## Task description
Quote word for word the lines below, beginning with the first and ending with the one that has "SC = bpy.context.scene". Drop the pictures.

[Begin]

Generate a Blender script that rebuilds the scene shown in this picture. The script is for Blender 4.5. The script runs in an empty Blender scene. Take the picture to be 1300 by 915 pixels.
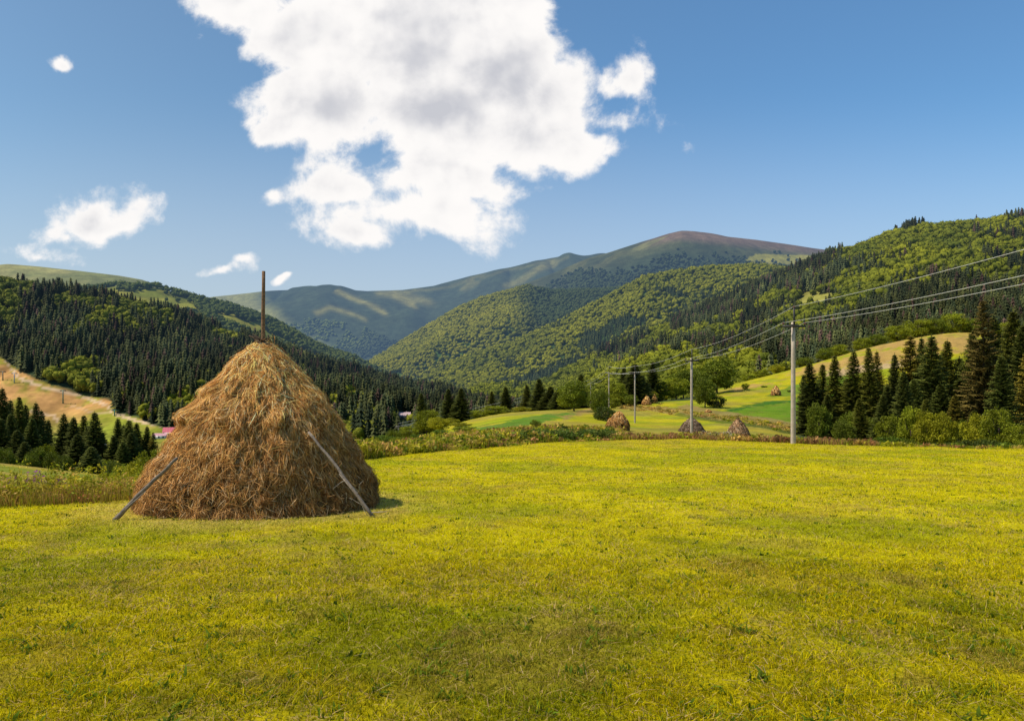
import bpy, bmesh, math
import numpy as np
R = math.radians
rng = np.random.default_rng(7)
F_ = 900.0; CX = 650.0; HY = 480.0          # focal length and horizon of the photograph (1300 px wide frame)
COL = bpy.context.scene.collection
SC = bpy.context.scene

# ------------------------------------------------------------------ noise
def _h(ix, iy, s):
    n = (ix*374761393 + iy*668265263 + s*1442695041) & 0xffffffff
    n = ((n ^ (n >> 13))*1274126177) & 0xffffffff
    return ((n ^ (n >> 16)) & 0xffff)/65535.0
def vnoise(x, y, s=0):
    x = np.asarray(x, float); y = np.asarray(y, float)
    ix = np.floor(x).astype(np.int64); iy = np.floor(y).astype(np.int64)
    fx = x-ix; fy = y-iy
    fx = fx*fx*(3-2*fx); fy = fy*fy*(3-2*fy)
    a = _h(ix, iy, s); b = _h(ix+1, iy, s); c = _h(ix, iy+1, s); d = _h(ix+1, iy+1, s)
    return (a*(1-fx)+b*fx)*(1-fy)+(c*(1-fx)+d*fx)*fy
def fbm(x, y, s=0, o=4):
    t = 0; a = .5; n = 0
    for k in range(o):
        t = t+a*vnoise(x*2**k+17.3*k, y*2**k+9.1*k, s+k); n += a; a *= .5
    return t/n
def sstep(a, b, x):
    t = np.clip((x-a)/(b-a), 0, 1); return t*t*(3-2*t)
def inpoly(px, py, poly):
    ins = np.zeros(np.shape(px), bool); n = len(poly)
    for i in range(n):
        x1, y1 = poly[i]; x2, y2 = poly[(i+1) % n]
        if y1 == y2: continue
        c = ((y1 > py) != (y2 > py)) & (px < (x2-x1)*(py-y1)/(y2-y1)+x1)
        ins ^= c
    return ins
def dline(px, py, pts):
    d = np.full(np.shape(px), 1e9)
    for (x1, y1), (x2, y2) in zip(pts[:-1], pts[1:]):
        L = (x2-x1)**2+(y2-y1)**2
        t = np.clip(((px-x1)*(x2-x1)+(py-y1)*(y2-y1))/L, 0, 1)
        d = np.minimum(d, np.hypot(px-x1-t*(x2-x1), py-y1-t*(y2-y1)))
    return d
def lerp(a, b, t):
    t = np.asarray(t)[..., None]; return np.asarray(a)*(1-t)+np.asarray(b)*t

# ------------------------------------------------------------------ objects
def mk(name, V, Fs, mat, col=None, parent=None, smooth=False, link=True):
    me = bpy.data.meshes.new(name)
    V = np.asarray(V, np.float32)
    me.vertices.add(len(V)); me.vertices.foreach_set('co', V.ravel())
    Fs = [np.asarray(f, np.int32) for f in Fs if len(f)]
    nl = sum(f.size for f in Fs); npol = sum(len(f) for f in Fs)
    me.loops.add(nl); me.loops.foreach_set('vertex_index', np.concatenate([f.ravel() for f in Fs]))
    me.polygons.add(npol)
    st = []; o = 0
    for f in Fs:
        st.append(o+np.arange(len(f))*f.shape[1]); o += f.size
    me.polygons.foreach_set('loop_start', np.concatenate(st).astype(np.int32))
    if smooth: me.polygons.foreach_set('use_smooth', np.ones(npol, bool))
    me.update(calc_edges=True)
    if col is not None:
        a = me.color_attributes.new('col', 'FLOAT_COLOR', 'POINT')
        c = np.ones((len(V), 4), np.float32); c[:, :3] = np.clip(col, 0, 1)
        a.data.foreach_set('color', c.ravel())
    me.materials.append(mat)
    o = bpy.data.objects.new(name, me)
    if link: COL.objects.link(o)
    if parent: o.parent = parent
    return o
def empty(name, loc=(0, 0, 0), rz=0):
    o = bpy.data.objects.new(name, None); COL.objects.link(o); o.location = loc; o.rotation_euler = (0, 0, rz)
    o.empty_display_size = .2
    return o
def tag(o, label=None, cat=None, group=None, kind=None):
    if label: o['label'] = label
    if cat: o['category'] = cat
    if group: o['group'] = group
    if kind: o['kind'] = kind
    return o
def copy_tree(o, kids):
    c = o.copy(); COL.objects.link(c); 
    for k in kids:
        d = k.copy(); COL.objects.link(d); d.parent = c
    return c

class MB:
    def __init__(s): s.V = []; s.T = []; s.Q = []; s.C = []; s.n = 0
    def add(s, V, T=None, Q=None, C=(1, 1, 1)):
        V = np.asarray(V, float).reshape(-1, 3)
        C = np.broadcast_to(np.asarray(C, float), V.shape)
        s.V.append(V); s.C.append(C)
        if T is not None and len(T): s.T.append(np.asarray(T)+s.n)
        if Q is not None and len(Q): s.Q.append(np.asarray(Q)+s.n)
        s.n += len(V)
    def tube(s, pts, rad, seg=8, C=(1, 1, 1), cap=True, wob=0):
        pts = np.asarray(pts, float); n = len(pts); rad = np.broadcast_to(np.asarray(rad, float), (n,))
        V = []
        tang = np.gradient(pts, axis=0); tang /= np.linalg.norm(tang, axis=1)[:, None]
        up = np.array([0, 0, 1.]) if abs(tang[0][2]) < .9 else np.array([1., 0, 0])
        for p, t, r in zip(pts, tang, rad):
            a = np.cross(up, t); a /= np.linalg.norm(a); b = np.cross(t, a)
            th = np.arange(seg)/seg*2*math.pi
            rr = r*(1+wob*(rng.random(seg)-.5))
            V.append(p+a*(np.cos(th)*rr)[:, None]+b*(np.sin(th)*rr)[:, None])
        V = np.concatenate(V); Q = []
        for i in range(n-1):
            for j in range(seg):
                k = (j+1) % seg; Q.append([i*seg+j, i*seg+k, (i+1)*seg+k, (i+1)*seg+j])
        T = []
        if cap:
            V = np.concatenate([V, pts[:1], pts[-1:]])
            for j in range(seg):
                k = (j+1) % seg
                T.append([n*seg, k, j]); T.append([n*seg+1, (n-1)*seg+j, (n-1)*seg+k])
        s.add(V, T, Q, C)
    def box(s, c, d, C=(1, 1, 1), rz=0):
        x, y, z = np.array(d)/2
        V = np.array([[-x, -y, -z], [x, -y, -z], [x, y, -z], [-x, y, -z], [-x, -y, z], [x, -y, z], [x, y, z], [-x, y, z]])
        cr, sr = math.cos(rz), math.sin(rz)
        V = V@np.array([[cr, sr, 0], [-sr, cr, 0], [0, 0, 1]])+np.array(c)
        s.add(V, None, [[3, 2, 1, 0], [4, 5, 6, 7], [0, 1, 5, 4], [1, 2, 6, 5], [2, 3, 7, 6], [3, 0, 4, 7]], C)
    def build(s, name, mat, parent=None, smooth=False):
        Fs = []
        if s.T: Fs.append(np.concatenate(s.T))
        if s.Q: Fs.append(np.concatenate(s.Q))
        return mk(name, np.concatenate(s.V), Fs, mat, np.concatenate(s.C), parent, smooth)

# ------------------------------------------------------------------ materials
def material(name, base=None, rough=.8, trans=0, haze=False, var=0, bump=None, noise=None, spec=.2):
    m = bpy.data.materials.new(name); m.use_nodes = True
    nt = m.node_tree; N = nt.nodes; L = nt.links; N.clear()
    out = N.new('ShaderNodeOutputMaterial')
    if base is None:
        a = N.new('ShaderNodeAttribute'); a.attribute_name = 'col'; c = a.outputs['Color']
    else:
        a = N.new('ShaderNodeRGB'); a.outputs[0].default_value = (*base, 1); c = a.outputs[0]
    for (sc, lo, hi) in (noise or []):
        t = N.new('ShaderNodeTexNoise'); t.inputs['Scale'].default_value = sc; t.inputs['Detail'].default_value = 5
        g = N.new('ShaderNodeNewGeometry'); L.new(g.outputs['Position'], t.inputs['Vector'])
        r = N.new('ShaderNodeMapRange'); r.inputs['From Min'].default_value = .3; r.inputs['From Max'].default_value = .7
        r.inputs['To Min'].default_value = lo; r.inputs['To Max'].default_value = hi; L.new(t.outputs['Fac'], r.inputs['Value'])
        x = N.new('ShaderNodeVectorMath'); x.operation = 'SCALE'; L.new(c, x.inputs[0]); L.new(r.outputs[0], x.inputs['Scale']); c = x.outputs[0]
    if var:
        oi = N.new('ShaderNodeObjectInfo'); r = N.new('ShaderNodeMapRange')
        r.inputs['To Min'].default_value = 1-var; r.inputs['To Max'].default_value = 1+var; L.new(oi.outputs['Random'], r.inputs['Value'])
        x = N.new('ShaderNodeVectorMath'); x.operation = 'SCALE'; L.new(c, x.inputs[0]); L.new(r.outputs[0], x.inputs['Scale']); c = x.outputs[0]
    b = N.new('ShaderNodeBsdfPrincipled'); L.new(c, b.inputs['Base Color']); b.inputs['Roughness'].default_value = rough
    b.inputs['Specular IOR Level'].default_value = spec
    s = b.outputs[0]
    if bump:
        t = N.new('ShaderNodeTexNoise'); t.inputs['Scale'].default_value = bump[0]; t.inputs['Detail'].default_value = 6
        g = N.new('ShaderNodeNewGeometry'); L.new(g.outputs['Position'], t.inputs['Vector'])
        bp = N.new('ShaderNodeBump'); bp.inputs['Distance'].default_value = bump[1]; bp.inputs['Strength'].default_value = 1
        L.new(t.outputs['Fac'], bp.inputs['Height']); L.new(bp.outputs[0], b.inputs['Normal'])
    if trans:
        tr = N.new('ShaderNodeBsdfTranslucent'); L.new(c, tr.inputs['Color'])
        mx = N.new('ShaderNodeMixShader'); mx.inputs[0].default_value = trans
        L.new(s, mx.inputs[1]); L.new(tr.outputs[0], mx.inputs[2]); s = mx.outputs[0]
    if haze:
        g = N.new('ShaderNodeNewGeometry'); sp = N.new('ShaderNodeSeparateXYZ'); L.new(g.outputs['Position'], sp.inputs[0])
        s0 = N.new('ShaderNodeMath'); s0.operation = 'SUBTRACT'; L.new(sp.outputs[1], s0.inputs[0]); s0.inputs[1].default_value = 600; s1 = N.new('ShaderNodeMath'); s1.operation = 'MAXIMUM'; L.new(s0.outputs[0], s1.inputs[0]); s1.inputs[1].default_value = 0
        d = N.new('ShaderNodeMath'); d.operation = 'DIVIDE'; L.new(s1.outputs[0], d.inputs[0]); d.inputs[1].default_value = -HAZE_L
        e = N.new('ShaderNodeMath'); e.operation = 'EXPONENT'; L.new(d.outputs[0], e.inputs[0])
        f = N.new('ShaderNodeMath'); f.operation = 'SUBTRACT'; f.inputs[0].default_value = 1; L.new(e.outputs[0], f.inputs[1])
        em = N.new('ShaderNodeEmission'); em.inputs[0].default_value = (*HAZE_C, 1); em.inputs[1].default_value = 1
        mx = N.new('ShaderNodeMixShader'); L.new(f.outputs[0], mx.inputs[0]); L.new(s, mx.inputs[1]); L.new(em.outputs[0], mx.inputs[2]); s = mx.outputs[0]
    L.new(s, out.inputs[0]); m.cycles.emission_sampling = 'NONE'
    return m
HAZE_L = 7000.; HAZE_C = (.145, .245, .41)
M_ground = material('meadow_soil', rough=.95, noise=[(3., .8, 1.2), (22., .75, 1.25)], bump=(14., .05), spec=.05)
M_grass = material('grass_blade', rough=.7, trans=.45, spec=.04)
M_weed = material('weed_leaf', rough=.6, trans=.35, spec=.12)
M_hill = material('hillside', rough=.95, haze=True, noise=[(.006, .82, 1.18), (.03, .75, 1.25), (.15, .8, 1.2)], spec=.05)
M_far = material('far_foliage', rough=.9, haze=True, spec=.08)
M_needle = material('spruce_needles', rough=.8, trans=.28, var=.22, spec=.12)
M_leaf = material('leaf', rough=.6, trans=.3, var=.22, spec=.15)
M_bark = material('bark', base=(.09, .065, .045), rough=.95, noise=[(9., .6, 1.3)], bump=(25., .02))
M_hay = material('hay', rough=.8, trans=.15, spec=.05)
M_wood = material('weathered_wood', rough=.85, noise=[(18., .6, 1.35)], bump=(60., .01), spec=.2)
M_conc = material('pole_concrete', rough=.9, noise=[(2.5, .8, 1.15), (20., .85, 1.1)], bump=(30., .008))
M_steel = material('dark_steel', base=(.03, .027, .025), rough=.6, spec=.4)
M_wire = material('aluminium_wire', base=(.62, .60, .55), rough=.45, spec=.5)
M_paint = material('painted_surface', rough=.6, noise=[(1.5, .9, 1.08)], spec=.3)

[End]

## Finished exercise
Generate a Blender script that rebuilds the scene shown in this picture. The script is for Blender 4.5. The script runs in an empty Blender scene. Take the picture to be 1300 by 915 pixels.
import bpy, bmesh, math
import numpy as np
R = math.radians
rng = np.random.default_rng(7)
F_ = 900.0; CX = 650.0; HY = 480.0          # focal length and horizon of the photograph (1300 px wide frame)
COL = bpy.context.scene.collection
SC = bpy.context.scene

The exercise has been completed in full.